Many people do not realize that the gas pipes that run from the curb to your meter, and from your meter to your house actually belong to you, the customer! Therefore, those pipes—and all of the attached appliances—are your responsibility to maintain. Whether it’s your water heater, furnace, gas grill, or pool heater, it’s up to you to take care of the “service line” and “house line,” and make sure all of your appliances are working properly.
 

Customer Pipeline Responsibility
   

It’s very important to take care of these pipes and your appliances in order to keep yourself and your family safe. So we’ve put together a list of tips so you can continue to safely heat your home and use your other natural gas appliances.

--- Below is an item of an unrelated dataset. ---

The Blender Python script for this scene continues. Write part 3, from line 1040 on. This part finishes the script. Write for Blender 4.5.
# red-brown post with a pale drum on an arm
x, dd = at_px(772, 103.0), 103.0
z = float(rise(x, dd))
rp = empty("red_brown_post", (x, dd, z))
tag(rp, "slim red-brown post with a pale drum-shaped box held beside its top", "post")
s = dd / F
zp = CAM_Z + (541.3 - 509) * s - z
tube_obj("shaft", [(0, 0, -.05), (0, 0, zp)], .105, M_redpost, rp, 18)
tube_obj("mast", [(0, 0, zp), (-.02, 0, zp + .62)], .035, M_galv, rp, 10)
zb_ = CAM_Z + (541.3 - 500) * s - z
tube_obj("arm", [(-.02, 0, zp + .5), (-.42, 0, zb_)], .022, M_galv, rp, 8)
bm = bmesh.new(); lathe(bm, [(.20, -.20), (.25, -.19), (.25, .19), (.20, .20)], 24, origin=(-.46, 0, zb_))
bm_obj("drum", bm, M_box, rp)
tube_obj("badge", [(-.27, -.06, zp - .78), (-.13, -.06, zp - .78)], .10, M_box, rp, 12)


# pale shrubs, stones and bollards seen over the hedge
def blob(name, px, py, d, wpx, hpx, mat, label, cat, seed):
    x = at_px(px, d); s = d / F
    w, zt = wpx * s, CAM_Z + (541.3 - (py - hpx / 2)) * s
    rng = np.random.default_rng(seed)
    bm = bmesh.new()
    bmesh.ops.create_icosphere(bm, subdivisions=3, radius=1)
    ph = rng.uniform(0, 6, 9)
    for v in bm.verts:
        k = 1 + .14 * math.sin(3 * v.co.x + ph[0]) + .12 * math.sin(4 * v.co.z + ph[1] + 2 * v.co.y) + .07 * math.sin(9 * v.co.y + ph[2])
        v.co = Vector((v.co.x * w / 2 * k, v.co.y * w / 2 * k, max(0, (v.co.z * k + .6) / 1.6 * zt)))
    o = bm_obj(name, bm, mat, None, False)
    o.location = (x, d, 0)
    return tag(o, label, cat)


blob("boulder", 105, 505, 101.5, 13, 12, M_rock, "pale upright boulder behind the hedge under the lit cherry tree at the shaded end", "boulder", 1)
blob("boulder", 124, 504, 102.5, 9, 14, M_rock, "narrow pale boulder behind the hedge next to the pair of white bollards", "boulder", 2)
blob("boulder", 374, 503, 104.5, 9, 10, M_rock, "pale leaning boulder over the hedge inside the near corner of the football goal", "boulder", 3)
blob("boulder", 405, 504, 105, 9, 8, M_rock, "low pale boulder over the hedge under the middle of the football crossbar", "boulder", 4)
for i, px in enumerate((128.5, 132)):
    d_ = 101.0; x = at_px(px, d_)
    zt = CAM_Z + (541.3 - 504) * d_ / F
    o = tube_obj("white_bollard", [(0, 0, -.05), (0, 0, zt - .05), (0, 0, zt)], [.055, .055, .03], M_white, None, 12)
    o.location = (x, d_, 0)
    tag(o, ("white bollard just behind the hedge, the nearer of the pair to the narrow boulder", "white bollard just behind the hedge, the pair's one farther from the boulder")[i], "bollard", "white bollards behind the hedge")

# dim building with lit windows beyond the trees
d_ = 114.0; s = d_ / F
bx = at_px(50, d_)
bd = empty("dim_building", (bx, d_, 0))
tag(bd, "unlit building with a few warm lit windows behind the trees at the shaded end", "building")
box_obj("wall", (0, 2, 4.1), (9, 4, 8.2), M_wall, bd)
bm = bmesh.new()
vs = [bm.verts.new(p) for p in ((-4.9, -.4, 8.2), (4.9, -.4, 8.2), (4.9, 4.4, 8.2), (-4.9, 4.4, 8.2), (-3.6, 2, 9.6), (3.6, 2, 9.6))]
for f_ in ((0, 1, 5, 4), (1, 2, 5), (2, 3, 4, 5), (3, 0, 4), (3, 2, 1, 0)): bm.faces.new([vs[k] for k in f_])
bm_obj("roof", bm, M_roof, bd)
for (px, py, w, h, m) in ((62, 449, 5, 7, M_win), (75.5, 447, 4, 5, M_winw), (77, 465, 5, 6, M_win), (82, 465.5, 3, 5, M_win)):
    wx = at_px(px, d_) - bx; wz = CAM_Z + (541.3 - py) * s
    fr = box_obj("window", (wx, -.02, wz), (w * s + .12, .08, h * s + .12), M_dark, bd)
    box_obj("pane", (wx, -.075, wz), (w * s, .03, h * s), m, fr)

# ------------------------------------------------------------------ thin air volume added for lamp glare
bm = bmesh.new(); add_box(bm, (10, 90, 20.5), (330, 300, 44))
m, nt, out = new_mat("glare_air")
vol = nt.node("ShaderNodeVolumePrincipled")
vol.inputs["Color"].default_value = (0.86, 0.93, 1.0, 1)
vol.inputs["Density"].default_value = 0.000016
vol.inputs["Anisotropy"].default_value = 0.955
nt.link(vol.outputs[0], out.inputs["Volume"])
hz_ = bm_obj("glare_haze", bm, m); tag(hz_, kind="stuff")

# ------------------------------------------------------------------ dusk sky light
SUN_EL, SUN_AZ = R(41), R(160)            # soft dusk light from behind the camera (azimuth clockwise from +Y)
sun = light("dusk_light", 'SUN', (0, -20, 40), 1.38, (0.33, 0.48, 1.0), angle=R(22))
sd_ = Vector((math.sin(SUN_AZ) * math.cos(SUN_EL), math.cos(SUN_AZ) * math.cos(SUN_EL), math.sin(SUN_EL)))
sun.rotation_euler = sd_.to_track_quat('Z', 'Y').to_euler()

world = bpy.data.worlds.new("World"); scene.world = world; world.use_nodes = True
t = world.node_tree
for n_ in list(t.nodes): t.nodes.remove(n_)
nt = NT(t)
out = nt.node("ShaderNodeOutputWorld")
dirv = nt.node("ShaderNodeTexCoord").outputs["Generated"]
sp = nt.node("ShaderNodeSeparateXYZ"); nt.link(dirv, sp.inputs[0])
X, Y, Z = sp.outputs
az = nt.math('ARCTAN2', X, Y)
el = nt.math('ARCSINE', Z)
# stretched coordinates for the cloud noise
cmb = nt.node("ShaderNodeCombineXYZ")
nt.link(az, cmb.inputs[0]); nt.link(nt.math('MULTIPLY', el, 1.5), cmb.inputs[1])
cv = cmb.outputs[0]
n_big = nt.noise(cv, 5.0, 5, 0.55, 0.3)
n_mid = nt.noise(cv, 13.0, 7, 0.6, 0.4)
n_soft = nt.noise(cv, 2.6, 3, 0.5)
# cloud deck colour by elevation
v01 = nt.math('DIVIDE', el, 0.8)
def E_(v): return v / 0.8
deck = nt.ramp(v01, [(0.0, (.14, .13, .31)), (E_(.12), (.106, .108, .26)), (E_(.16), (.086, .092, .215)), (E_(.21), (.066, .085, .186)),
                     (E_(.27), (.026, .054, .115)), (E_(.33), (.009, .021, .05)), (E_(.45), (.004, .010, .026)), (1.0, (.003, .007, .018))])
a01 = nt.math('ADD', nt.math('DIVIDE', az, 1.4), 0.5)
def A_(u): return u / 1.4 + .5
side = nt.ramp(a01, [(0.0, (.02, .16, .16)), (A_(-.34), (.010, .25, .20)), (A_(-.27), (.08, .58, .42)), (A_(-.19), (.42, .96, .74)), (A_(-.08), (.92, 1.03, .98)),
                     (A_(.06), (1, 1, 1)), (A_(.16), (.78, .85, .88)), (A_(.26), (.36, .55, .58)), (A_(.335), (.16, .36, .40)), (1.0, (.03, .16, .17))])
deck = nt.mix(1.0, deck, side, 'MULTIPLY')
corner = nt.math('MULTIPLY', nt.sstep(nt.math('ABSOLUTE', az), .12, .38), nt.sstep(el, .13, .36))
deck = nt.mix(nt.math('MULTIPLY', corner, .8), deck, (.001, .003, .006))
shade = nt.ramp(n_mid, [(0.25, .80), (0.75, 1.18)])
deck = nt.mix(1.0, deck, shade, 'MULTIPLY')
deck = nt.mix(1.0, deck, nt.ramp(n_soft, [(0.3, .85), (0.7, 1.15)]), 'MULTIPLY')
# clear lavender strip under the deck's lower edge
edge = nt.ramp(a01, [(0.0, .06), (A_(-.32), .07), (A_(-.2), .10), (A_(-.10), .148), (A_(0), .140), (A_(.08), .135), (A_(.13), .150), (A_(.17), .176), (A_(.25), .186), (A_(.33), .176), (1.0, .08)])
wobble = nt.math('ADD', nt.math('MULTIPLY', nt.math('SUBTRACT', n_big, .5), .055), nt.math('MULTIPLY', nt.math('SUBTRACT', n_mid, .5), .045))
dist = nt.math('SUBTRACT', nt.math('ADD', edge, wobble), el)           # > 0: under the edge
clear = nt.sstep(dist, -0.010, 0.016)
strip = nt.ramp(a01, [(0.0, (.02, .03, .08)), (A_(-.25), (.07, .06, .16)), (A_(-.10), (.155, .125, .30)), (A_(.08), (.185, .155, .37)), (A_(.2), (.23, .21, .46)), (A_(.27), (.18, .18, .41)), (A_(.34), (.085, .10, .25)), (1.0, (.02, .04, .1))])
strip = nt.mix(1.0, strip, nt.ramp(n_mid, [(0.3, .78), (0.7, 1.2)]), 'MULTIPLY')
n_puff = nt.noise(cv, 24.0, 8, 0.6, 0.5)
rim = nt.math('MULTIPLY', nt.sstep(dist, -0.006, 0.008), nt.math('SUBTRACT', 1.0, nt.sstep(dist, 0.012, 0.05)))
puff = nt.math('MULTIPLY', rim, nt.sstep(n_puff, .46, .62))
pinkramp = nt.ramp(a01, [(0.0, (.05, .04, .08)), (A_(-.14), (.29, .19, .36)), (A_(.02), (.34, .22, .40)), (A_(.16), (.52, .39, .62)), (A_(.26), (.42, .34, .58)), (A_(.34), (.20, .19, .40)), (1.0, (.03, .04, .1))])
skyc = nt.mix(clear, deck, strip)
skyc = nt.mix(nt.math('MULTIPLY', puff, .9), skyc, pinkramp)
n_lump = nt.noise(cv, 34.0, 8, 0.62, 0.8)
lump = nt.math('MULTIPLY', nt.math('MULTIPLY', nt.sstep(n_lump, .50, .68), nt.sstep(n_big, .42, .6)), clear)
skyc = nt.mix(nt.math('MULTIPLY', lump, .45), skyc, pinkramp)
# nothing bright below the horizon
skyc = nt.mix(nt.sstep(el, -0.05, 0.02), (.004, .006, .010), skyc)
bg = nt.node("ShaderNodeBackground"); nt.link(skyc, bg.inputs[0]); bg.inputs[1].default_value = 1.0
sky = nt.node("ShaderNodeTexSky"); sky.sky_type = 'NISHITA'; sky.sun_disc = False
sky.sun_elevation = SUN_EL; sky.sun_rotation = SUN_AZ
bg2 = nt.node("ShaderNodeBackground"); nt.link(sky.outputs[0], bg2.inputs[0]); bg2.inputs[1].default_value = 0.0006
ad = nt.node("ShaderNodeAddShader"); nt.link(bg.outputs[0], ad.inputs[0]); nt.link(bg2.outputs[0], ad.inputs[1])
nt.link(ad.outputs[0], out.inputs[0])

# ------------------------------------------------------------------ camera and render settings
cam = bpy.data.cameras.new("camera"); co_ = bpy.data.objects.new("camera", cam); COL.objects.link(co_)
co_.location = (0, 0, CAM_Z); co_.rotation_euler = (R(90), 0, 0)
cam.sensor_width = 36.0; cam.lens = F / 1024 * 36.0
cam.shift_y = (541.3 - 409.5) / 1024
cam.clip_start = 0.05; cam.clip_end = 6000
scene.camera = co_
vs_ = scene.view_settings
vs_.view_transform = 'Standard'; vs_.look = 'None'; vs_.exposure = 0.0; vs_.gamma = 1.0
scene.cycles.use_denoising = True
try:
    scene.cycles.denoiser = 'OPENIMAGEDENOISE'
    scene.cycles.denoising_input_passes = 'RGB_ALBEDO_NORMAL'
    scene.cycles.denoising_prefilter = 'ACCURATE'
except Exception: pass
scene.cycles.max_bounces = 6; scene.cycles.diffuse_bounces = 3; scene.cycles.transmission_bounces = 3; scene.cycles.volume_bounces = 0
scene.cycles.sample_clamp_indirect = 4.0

  1. Look for a blue flame. In your appliances and burners, the flame should NOT be orange or yellow. If pilot lights and burners have a steady blue flame, they should be operating correctly. (Fireplaces are the exception to this rule; you should check your natural gas fireplace operating manual for guidelines). If a burner goes out on your stove, shut off the range knob. Wait for the gas to dissipate. Then you can light a match and hold it to the pilot light to relight the burner.

  2. Keep an eye on things. Does something look different? Do you see any connections that are at a strange angle or bent? Do you see any rust, stains, or water build up? If so, you should contact a qualified plumber to come and inspect the line and/or appliance.

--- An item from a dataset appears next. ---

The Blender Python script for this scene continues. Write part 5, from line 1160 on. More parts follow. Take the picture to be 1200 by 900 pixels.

  3. Replace furnace filters three times per year (or per the manufacturer's recommendation) to ensure that the air is flowing properly.

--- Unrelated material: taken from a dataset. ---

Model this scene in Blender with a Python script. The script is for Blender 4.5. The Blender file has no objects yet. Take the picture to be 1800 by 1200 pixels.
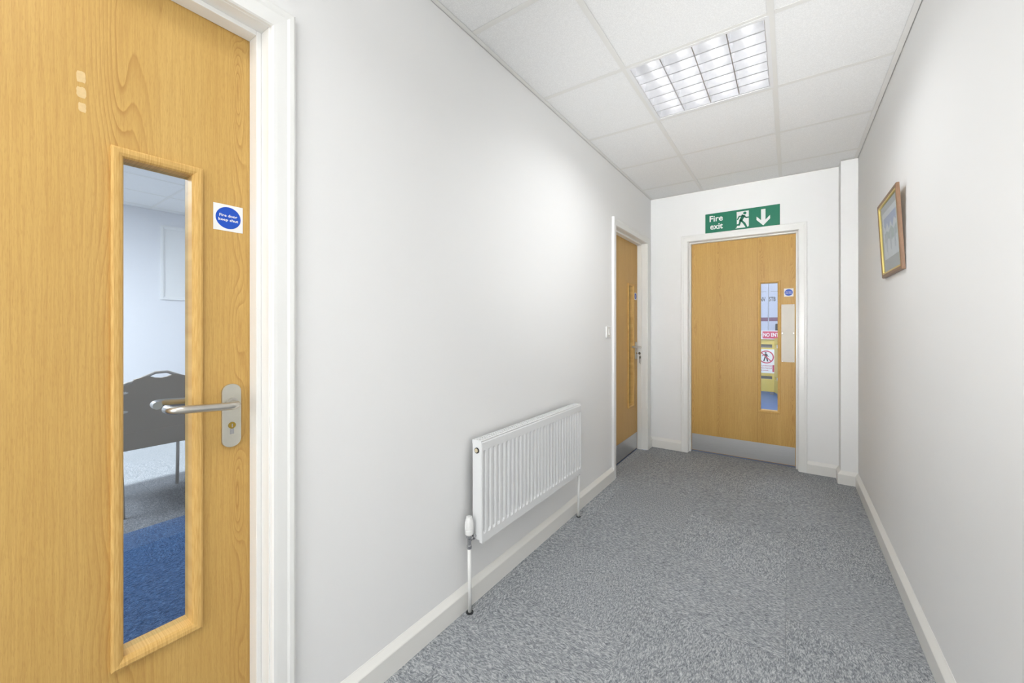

  4. Have all gas appliances, furnaces, vents, flues, chimneys, and gas lines in your home inspected every year by a qualified professional.

    • Keep in mind that flexible natural gas connectors are corrugated metal tubes used to attach gas appliances to a home. Some older, uncoated brass connectors are still in use and can corrode or break.

    • If you have a natural gas appliance that is more than 25 years old, it is a good idea to have the connectors replaced.

    • If something seems unsafe, call a professional immediately to have the problem inspected and repaired.

  5. NEVER move or install a gas appliance, or change a connector, yourself. Always get a professional. You can find a list of Qualified Plumbers here

  6. Keep the areas around all appliances and equipment clean and unblocked to allow proper air flow.

  7. Follow manufacturer instructions for the care and use of gas appliances and equipment.

  8. Make sure you have an all-purpose (ABC rated) fire extinguisher in a convenient location. Always keep it in the same place, and double check that everyone in your home knows where it is located. You can purchase a fire extinguisher at most local home improvement stores.

  9. Don’t store household chemicals or combustible materials near gas appliances. Doing so can cause a serious accident in your home. Vapors from flammable liquids such as gasoline, cleaning solvent, contact cement, and paint thinner can ignite from the pilot light found in natural gas water heaters or furnaces. Therefore, do not use these liquids near natural gas appliances.

  10. Keep the lint trap on your gas dryer clean and clear. Check your clothes dryer’s exhaust duct, vent, and hood cover periodically, removing any lint or obstructions.